Monday, September 29, 2014

Confessions of a Former (?) D&D Geek

Our culture has changed significantly since I paid attention to it, which was quite some time ago.  I suspect that fantasy role-playing games (RPGs) aren't considered quite as nerdy now as they were in my time, but I could be wrong.  With the mainstream popularity of video games, it seems that the pen-and-paper games should also enjoy a little more cachet.

Without them, I would not be a writer.  Games like D&D, Call of Cthulhu, Villains and Vigilantes, etc. were quite formative in my social life and helped build my mental landscape.  Without use, your imagination shrinks.  The stories we told during those games were really quite extraordinary.

It was on a rainy day in 1980 that my older brother introduced us to Dungeons and Dragons, the blue box version.  Though fairly young at the time, I was utterly captivated.  We played, of course, The Keep on the Borderlands module (we called them "modules" because that was what was printed on the box; more properly, they'd be called stories, or scenarios).  Those early games didn't last long for reasons I no longer recall, but the game had lit a fire in me.

A couple years later, we unearthed those old D&D rulebooks and played again, mostly just my younger and I, with me as the Dungeon Master (also called "referee" or "game master").  Then, during a trip to a local bookstore, I found the Dungeon Master's Guide and Player's Manual for Advanced Dungeons and Dragons.  Advanced!  Wait: you could be both an Elf and a Magic-User?  That was when things got really fun.

In high school, I joined the D&D club (called the Simulations Club) on a whim, which was one of the best decisions of my life: it helped me get out of my shell a little and introduced me to people who are still friends today.  One afternoon a week, we'd spend a couple hours after school killing monsters, sneaking into castles, and other such things.  All on paper.

From there, I found the game Call of Cthulhu: rather than play Lord of the Rings-style adventures, you took on the role of a 1920's paranormal investigator dealing with H.P. Lovecraft's Cthulhu mythos.  It was neat, but what really made it come alive for our gaming group was the Dreamlands expansion, where you could descend the seven hundred steps to the Gate of Deeper Slumber, and from there emerge into a fantasy world both surreal and horrifying.  Zoogs and horned Men of Leng, cat-inhabited Ulthar and Kuranes' Celephais, moonbeasts and magicians.

By this time, I was typically the game master, the one who ran the Sunday night games: it was a role I enjoyed more than playing.  The games got even more interesting when I acquired both the Stormbringer and Hawkmoon role-playing game sets, which had the same core rules as Call of Cthulhu (all of them were published by Chaosium).  Rather than a limited universe of Earth and the Dreamlands, the players went further afield to Granbretan and the Young Kingdoms, and from there to the multiverse.
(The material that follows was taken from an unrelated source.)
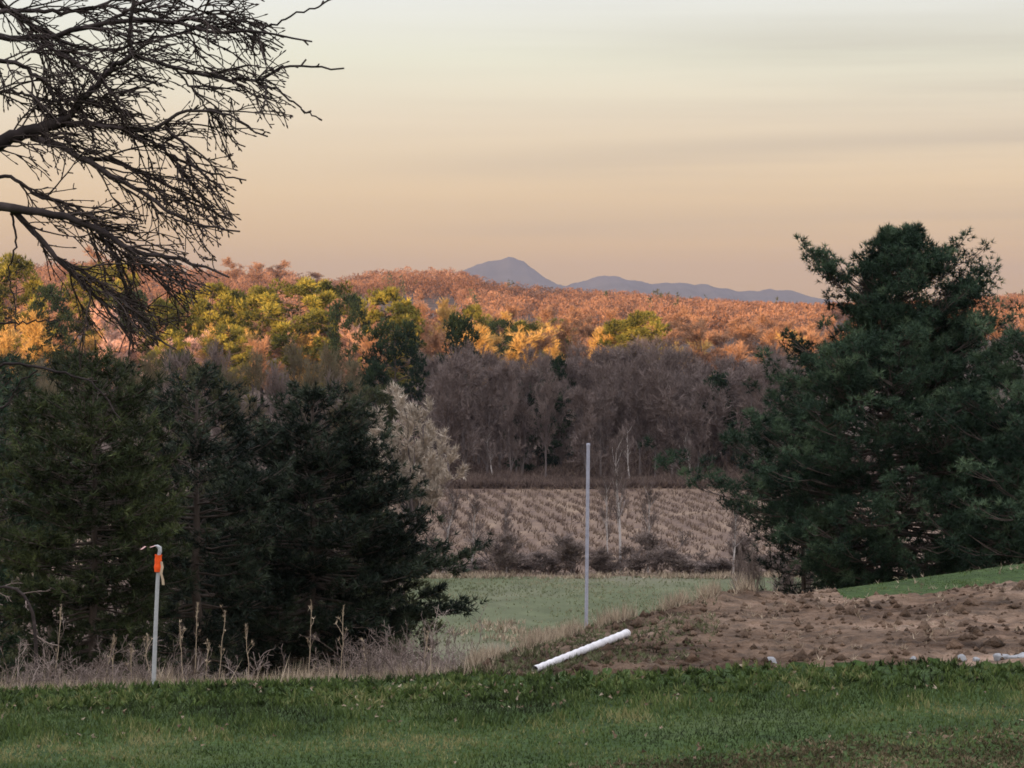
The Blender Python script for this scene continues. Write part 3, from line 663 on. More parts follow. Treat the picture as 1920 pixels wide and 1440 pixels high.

And then something new came around: Nephilim.  Also a Chaosium game, it had a similar rule set, but the setting was so different, so intriguing, that it couldn't be folded into the long-running game.  We started anew.  The basic premise of Nephilim was that the players took on the role of semi-immortal spirits who possessed human beings throughout history, acquiring magical power and influence.  It was a world of secret societies, of changing human events to suit inhuman schemes.  Just creating a character took the whole day.

Eventually, as marriages, careers, children, and other elements of daily life took over, the game broke up.  For a while I resurrected it online with some of the old players, using a telnet client, but it didn't have the same oomph as gathering around a kitchen or rec room table, playing face-to-face.

There's a lot here I didn't mention in detail: the Friday night D&D sessions, forays into Vampire: The Masquerade, Villains and Vigilantes, the Illuminati and Family Business card games, Dune, Axis and Allies, and poker.  All of them are worthy of pages of description.  Except for poker, which is fairly pedestrian, even when you get into variations like Follow the Wild Queen Chicago Recall.

Sometimes, I miss it.  But I'm too busy now telling my stories my way to collaborate the way these old games required.

Without it, though, without D&D and Call of Cthulhu, I wouldn't be here, doing what I'm doing now.  There was true magic in those old games, and the spell they laid on me will last my entire life.  The rule books are still in boxes somewhere, waiting to be opened and enjoyed again.